Both Easterbrook and Fischel correctly view material inside information as a form of property right. And they correctly identify the firm that generates or “invents” the information as the owner of that property right. Similarly, both Easterbrook and Fischel are consistently sympathetic to the concept that insider trading should be the subject of intra-firm contracting.

Unlike Easterbrook, Fischel predicts that intra-firm contracts regarding insider trading would be highly permissive if public companies were allowed to enter into such contracts. This seems unlikely. Companies go to great lengths to keep certain kinds of information secret, and they routinely fire employees who trade on material nonpublic information.

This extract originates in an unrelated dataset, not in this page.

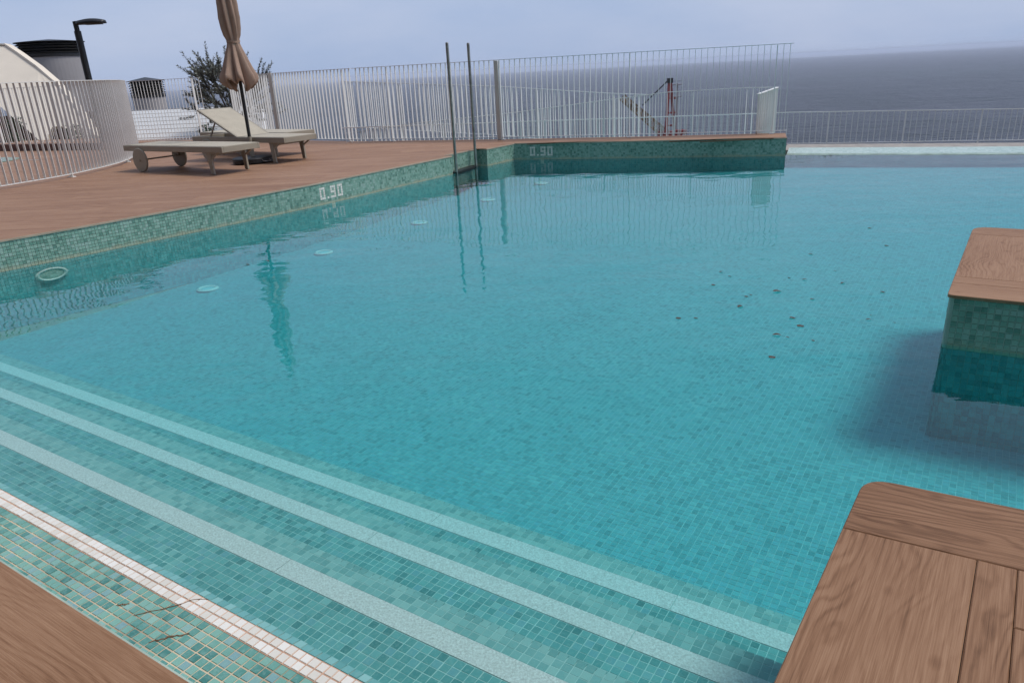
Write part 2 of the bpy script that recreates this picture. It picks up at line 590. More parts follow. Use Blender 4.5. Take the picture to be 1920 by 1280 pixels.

Finally, Easterbrook & Fischel’s contract-based analysis serves to elucidate the core problem in current insider trading litigation, which is how to deal with tippee liability, in which an insider intentionally “tips” or provides material nonpublic information to an outsider while knowing that the outsider either planned to trade on the information or was highly likely to trade on the information.

The Easterbrook and Fischel analysis forces those evaluating the legality of this tip to consider whether the tip provided any benefit to the corporation whose information was tipped. For example, it might be the case that, absent tipping, a company would be unable to attract coverage by stock market analysts, whose coverage can improve the liquidity and the value of the companies whose shares are being traded. In such cases it would be consistent with Easterbrook and Fischel’s contractual perspective for companies to permit the disclosure by insiders to tippees as a quid pro quo for those tippees’ willingness to provide a continuous two-sided market in the shares of the company.